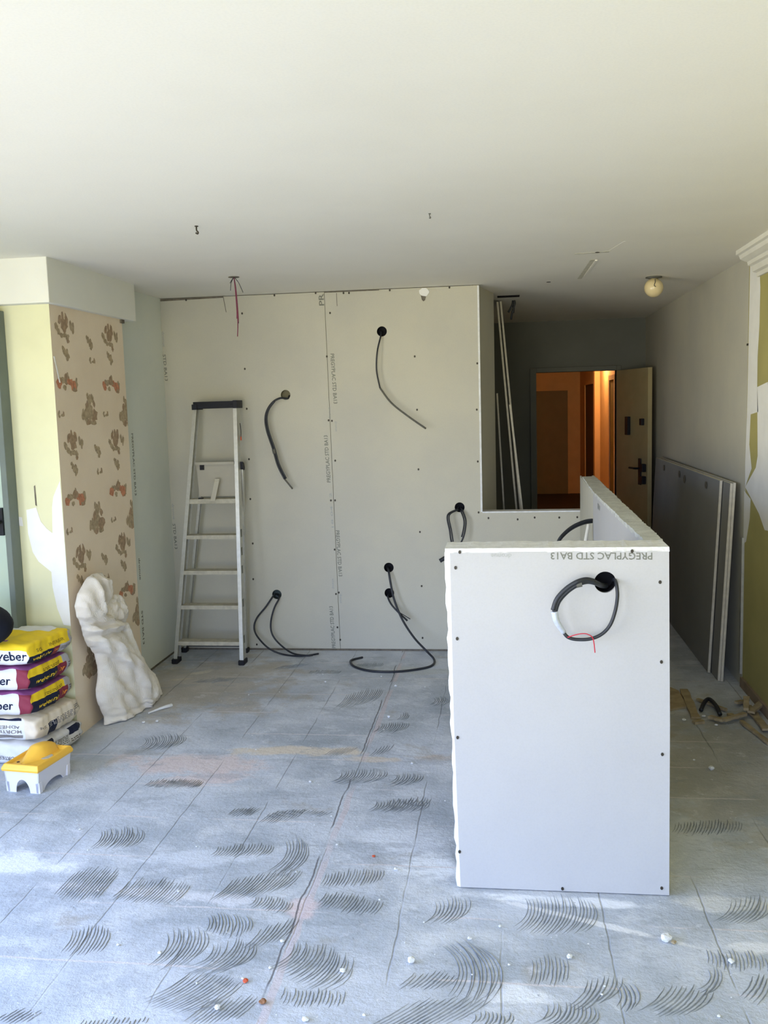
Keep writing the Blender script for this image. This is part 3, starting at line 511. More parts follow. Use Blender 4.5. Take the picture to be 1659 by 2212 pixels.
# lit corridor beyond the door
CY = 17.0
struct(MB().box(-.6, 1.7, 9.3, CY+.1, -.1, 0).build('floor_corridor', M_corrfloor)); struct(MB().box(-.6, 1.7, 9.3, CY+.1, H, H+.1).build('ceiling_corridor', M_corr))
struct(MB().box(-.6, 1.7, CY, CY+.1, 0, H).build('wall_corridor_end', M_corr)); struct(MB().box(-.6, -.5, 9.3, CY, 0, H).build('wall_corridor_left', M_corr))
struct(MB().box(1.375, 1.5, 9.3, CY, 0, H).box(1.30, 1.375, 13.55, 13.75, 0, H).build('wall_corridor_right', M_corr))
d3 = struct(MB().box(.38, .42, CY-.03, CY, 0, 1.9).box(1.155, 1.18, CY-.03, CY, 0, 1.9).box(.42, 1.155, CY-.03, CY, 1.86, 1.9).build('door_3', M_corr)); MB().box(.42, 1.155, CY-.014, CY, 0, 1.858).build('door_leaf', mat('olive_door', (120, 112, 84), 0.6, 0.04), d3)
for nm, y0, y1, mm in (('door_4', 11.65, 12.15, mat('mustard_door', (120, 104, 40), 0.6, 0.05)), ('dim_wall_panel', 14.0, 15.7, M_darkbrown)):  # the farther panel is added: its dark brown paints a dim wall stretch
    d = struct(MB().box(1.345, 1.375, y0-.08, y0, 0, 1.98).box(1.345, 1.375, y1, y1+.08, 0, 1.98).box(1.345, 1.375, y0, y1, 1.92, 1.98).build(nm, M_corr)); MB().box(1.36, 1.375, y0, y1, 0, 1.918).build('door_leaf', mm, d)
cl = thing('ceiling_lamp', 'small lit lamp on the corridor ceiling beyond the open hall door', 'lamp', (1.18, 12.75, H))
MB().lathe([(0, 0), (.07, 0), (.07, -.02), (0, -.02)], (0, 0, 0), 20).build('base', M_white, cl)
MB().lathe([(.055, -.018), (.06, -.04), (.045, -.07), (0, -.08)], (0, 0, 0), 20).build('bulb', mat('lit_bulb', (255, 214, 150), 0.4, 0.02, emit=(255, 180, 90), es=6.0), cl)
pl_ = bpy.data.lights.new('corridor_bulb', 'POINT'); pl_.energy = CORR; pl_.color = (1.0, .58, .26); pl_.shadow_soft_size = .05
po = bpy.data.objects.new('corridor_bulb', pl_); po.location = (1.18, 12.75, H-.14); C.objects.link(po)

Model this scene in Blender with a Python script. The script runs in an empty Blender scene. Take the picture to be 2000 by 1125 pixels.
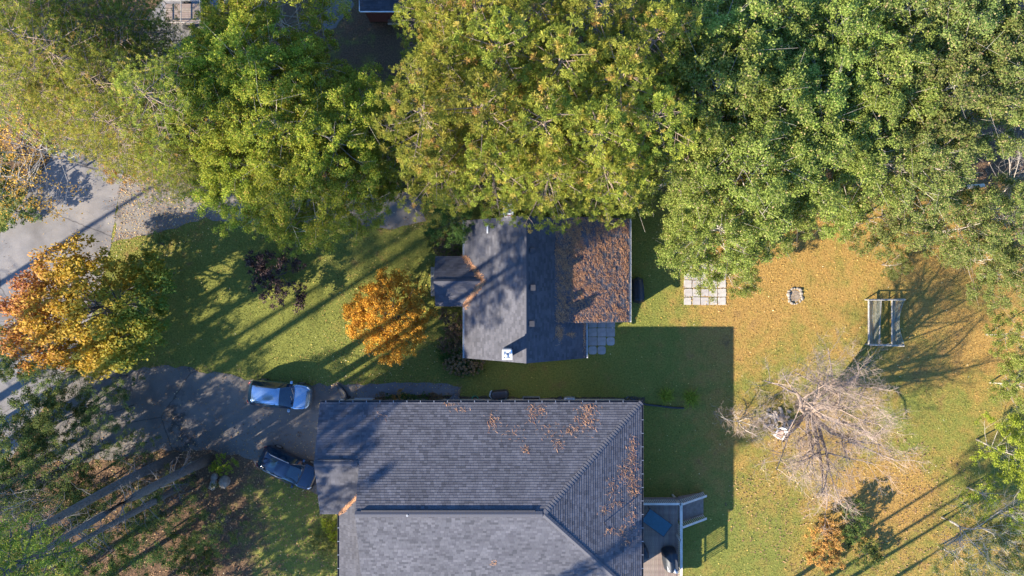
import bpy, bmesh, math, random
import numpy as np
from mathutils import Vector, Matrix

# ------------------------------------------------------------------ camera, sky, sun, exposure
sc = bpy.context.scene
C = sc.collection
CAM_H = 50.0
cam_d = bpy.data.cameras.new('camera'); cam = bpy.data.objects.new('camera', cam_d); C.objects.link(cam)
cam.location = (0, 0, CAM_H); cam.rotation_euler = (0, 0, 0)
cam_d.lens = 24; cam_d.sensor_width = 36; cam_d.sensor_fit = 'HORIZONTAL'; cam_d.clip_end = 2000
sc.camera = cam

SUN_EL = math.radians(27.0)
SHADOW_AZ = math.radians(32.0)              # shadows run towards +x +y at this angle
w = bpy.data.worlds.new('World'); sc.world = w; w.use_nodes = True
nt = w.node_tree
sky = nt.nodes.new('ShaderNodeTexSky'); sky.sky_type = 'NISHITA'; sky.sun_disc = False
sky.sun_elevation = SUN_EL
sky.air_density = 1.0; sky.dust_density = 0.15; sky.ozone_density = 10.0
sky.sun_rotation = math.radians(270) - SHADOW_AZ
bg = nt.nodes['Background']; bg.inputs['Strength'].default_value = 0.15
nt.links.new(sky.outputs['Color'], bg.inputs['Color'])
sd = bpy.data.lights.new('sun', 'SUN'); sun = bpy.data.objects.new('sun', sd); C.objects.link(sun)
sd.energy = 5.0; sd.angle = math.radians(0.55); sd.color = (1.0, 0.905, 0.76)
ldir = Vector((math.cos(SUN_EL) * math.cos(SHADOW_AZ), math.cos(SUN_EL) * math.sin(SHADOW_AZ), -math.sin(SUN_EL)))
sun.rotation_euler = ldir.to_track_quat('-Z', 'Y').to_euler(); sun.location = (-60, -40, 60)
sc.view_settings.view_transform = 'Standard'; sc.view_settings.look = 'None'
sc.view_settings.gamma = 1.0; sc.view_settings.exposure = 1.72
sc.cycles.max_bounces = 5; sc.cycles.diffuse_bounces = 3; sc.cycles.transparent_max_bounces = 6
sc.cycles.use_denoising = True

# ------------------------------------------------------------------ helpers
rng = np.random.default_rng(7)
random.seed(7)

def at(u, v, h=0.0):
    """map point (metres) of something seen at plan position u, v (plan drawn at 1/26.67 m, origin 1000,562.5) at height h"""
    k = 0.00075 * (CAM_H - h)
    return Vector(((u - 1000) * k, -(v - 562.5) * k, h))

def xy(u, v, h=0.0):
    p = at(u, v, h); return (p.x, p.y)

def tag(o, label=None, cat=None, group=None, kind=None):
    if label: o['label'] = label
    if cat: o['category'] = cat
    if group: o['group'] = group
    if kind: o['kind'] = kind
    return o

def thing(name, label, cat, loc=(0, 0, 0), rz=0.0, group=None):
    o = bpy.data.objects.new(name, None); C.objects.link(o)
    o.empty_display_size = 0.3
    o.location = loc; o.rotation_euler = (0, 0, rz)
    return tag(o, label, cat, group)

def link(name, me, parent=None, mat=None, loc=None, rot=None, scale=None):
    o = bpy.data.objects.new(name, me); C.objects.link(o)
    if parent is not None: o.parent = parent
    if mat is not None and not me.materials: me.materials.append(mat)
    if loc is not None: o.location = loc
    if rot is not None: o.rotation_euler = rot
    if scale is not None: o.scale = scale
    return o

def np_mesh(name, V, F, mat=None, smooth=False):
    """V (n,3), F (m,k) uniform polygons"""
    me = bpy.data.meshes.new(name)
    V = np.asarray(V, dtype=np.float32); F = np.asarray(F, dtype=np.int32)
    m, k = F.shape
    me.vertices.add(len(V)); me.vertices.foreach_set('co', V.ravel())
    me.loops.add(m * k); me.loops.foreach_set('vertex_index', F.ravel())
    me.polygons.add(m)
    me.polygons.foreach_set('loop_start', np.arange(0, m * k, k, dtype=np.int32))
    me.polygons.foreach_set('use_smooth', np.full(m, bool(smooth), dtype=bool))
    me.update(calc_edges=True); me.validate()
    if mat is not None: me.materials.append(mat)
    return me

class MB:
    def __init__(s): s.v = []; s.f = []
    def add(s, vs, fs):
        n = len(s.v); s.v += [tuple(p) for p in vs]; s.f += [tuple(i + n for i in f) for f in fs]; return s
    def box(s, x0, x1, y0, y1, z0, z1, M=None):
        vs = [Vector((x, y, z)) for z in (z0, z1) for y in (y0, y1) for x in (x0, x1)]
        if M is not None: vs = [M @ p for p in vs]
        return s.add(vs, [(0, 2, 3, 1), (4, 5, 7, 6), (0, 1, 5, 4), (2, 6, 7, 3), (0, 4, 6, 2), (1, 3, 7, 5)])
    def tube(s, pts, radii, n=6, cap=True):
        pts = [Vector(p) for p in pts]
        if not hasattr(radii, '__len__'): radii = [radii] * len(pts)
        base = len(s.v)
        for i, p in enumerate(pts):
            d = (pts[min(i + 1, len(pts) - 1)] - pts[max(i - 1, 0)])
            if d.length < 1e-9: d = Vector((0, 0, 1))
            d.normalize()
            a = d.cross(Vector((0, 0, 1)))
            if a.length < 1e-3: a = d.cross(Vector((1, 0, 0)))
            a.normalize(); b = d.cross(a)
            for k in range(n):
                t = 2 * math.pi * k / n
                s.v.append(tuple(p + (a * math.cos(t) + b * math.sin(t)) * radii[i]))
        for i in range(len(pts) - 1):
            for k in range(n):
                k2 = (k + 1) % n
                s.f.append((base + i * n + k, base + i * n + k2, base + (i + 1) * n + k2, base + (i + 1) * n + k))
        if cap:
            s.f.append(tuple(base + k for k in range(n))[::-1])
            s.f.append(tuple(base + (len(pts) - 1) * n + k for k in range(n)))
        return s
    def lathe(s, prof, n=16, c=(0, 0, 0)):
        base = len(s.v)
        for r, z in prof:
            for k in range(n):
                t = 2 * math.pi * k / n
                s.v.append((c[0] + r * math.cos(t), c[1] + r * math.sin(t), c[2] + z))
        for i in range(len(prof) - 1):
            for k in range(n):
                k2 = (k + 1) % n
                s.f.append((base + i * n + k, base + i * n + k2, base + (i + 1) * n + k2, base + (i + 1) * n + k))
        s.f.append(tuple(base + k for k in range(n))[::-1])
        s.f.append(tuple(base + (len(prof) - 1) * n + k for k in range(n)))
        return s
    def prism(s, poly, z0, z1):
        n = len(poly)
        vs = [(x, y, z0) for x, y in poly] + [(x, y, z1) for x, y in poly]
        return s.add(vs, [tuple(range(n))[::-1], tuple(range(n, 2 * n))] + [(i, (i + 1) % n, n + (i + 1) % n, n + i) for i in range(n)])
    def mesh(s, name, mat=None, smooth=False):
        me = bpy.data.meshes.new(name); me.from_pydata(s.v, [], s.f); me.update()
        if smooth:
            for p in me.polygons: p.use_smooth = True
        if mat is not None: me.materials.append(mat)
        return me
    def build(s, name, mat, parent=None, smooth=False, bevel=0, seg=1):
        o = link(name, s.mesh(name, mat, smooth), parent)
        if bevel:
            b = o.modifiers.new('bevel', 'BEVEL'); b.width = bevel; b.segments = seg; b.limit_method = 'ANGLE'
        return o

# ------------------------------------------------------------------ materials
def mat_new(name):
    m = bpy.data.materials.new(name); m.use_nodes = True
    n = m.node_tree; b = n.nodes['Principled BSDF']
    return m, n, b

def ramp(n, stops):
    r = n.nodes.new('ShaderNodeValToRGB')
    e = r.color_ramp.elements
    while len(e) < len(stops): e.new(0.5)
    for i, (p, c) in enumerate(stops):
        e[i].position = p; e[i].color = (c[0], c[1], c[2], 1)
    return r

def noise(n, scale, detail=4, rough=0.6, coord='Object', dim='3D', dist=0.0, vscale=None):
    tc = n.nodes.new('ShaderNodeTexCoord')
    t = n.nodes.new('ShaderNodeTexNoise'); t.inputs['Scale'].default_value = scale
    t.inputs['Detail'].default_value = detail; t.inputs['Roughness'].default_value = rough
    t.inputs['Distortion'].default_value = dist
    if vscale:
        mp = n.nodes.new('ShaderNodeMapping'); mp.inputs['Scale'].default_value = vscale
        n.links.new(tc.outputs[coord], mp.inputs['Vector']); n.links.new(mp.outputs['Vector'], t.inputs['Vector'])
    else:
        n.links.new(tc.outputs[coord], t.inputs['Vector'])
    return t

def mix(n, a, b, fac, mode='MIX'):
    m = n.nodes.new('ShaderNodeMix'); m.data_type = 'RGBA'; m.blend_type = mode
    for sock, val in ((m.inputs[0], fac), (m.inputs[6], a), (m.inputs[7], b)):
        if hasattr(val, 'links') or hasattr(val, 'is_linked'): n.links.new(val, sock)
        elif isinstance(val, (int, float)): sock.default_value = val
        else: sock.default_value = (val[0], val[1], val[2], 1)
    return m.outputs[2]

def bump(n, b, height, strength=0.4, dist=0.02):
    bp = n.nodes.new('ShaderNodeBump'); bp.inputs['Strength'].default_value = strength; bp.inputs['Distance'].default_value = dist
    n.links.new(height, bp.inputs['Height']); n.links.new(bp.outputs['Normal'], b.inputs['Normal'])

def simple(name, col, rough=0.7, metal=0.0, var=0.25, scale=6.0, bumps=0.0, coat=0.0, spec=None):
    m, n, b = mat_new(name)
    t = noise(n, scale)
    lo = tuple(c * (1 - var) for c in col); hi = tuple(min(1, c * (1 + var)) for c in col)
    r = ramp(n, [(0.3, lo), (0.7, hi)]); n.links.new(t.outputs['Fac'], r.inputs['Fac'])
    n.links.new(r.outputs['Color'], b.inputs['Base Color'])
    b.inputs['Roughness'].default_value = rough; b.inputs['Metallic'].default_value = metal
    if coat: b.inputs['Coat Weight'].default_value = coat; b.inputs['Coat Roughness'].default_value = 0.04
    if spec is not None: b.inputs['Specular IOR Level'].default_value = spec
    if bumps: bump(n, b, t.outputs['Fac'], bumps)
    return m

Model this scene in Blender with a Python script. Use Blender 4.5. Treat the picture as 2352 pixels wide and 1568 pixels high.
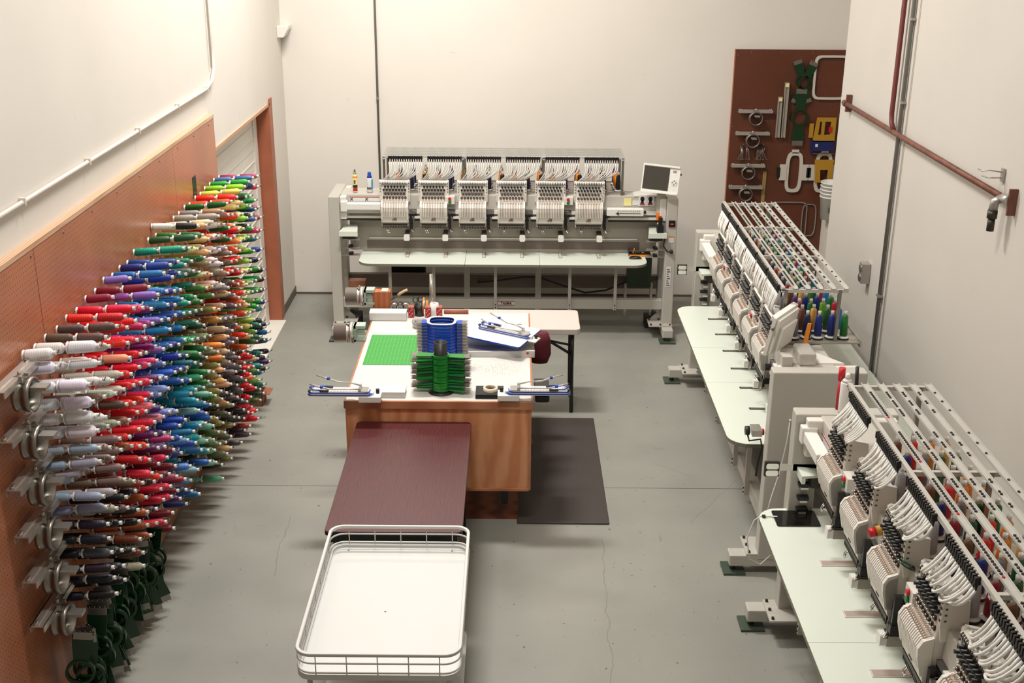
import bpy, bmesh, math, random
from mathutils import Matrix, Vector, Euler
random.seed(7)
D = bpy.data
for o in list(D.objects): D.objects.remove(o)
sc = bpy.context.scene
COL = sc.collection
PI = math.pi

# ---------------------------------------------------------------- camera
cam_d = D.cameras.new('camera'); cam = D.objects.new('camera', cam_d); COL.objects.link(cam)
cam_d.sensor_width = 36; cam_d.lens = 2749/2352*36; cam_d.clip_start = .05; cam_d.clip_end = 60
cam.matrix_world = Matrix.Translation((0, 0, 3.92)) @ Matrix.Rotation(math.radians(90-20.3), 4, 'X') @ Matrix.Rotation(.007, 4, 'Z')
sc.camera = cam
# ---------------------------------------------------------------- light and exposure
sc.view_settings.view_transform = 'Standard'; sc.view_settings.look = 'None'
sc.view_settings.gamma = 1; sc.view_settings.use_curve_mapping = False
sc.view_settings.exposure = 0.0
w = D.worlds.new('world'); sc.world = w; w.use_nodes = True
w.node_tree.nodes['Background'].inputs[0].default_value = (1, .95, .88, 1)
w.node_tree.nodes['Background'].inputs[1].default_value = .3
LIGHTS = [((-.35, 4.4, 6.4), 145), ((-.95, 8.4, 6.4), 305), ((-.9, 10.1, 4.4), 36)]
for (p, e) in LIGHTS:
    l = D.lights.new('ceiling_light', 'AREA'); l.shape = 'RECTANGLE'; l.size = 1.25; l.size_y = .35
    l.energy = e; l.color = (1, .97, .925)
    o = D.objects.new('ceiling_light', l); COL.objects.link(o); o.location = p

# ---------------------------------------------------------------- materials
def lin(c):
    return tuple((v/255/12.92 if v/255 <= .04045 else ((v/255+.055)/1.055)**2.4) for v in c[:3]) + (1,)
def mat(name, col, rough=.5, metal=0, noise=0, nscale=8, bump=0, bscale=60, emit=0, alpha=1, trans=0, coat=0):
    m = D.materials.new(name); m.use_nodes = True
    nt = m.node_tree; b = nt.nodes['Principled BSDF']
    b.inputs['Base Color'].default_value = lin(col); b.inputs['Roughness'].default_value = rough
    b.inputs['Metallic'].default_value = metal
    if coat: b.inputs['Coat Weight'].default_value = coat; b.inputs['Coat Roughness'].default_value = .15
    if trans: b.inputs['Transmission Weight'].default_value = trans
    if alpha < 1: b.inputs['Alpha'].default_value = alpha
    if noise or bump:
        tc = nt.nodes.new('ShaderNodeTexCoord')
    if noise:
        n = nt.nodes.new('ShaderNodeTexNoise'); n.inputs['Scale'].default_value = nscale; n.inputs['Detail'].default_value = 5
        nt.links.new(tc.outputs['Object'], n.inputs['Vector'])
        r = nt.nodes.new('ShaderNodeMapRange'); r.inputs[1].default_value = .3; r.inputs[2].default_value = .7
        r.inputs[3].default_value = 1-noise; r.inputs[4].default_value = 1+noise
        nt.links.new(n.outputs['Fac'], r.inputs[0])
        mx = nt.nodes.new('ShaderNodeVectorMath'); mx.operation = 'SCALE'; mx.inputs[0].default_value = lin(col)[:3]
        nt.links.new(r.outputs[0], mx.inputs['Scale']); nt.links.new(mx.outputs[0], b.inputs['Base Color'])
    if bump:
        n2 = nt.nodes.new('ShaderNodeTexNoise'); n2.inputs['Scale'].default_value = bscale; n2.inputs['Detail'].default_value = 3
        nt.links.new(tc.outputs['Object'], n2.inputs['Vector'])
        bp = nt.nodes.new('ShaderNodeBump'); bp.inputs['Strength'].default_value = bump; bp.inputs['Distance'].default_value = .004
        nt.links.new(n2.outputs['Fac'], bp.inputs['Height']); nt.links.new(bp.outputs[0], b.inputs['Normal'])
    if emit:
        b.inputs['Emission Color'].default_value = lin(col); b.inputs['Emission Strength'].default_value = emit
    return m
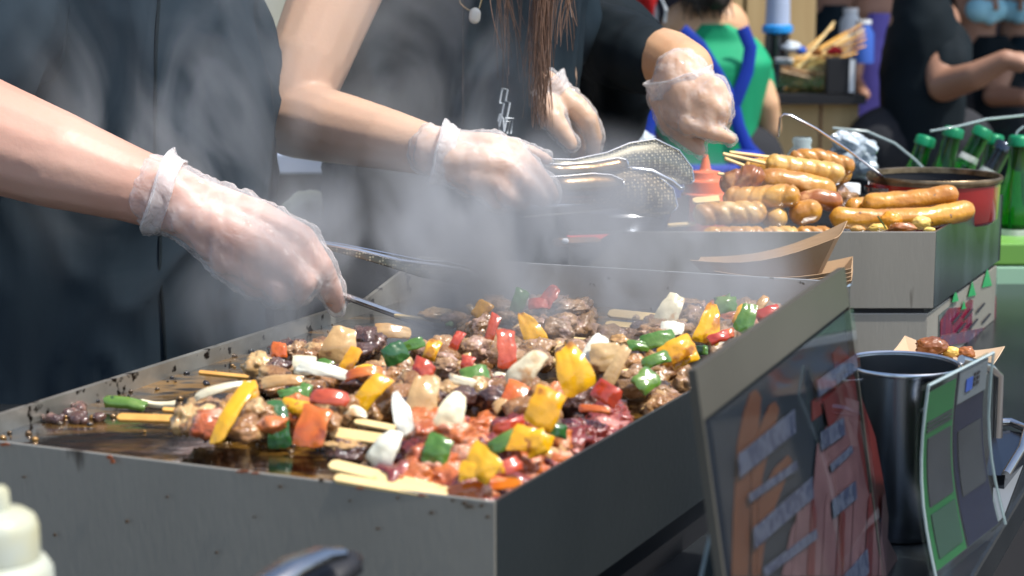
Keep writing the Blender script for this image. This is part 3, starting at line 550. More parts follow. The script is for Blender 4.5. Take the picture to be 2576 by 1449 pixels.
......
What you have to do = Set down, without pictures, the lines between the line holding "Model this scene in Blender with a Python script. The" and the line holding "from mathutils import Vector, Matrix", both inclusive.

Output for this exercise =
Model this scene in Blender with a Python script. The script runs in an empty Blender scene. Take the picture to be 2000 by 1125 pixels.
import bpy, bmesh, math, random
import numpy as np
from mathutils import Vector, Matrix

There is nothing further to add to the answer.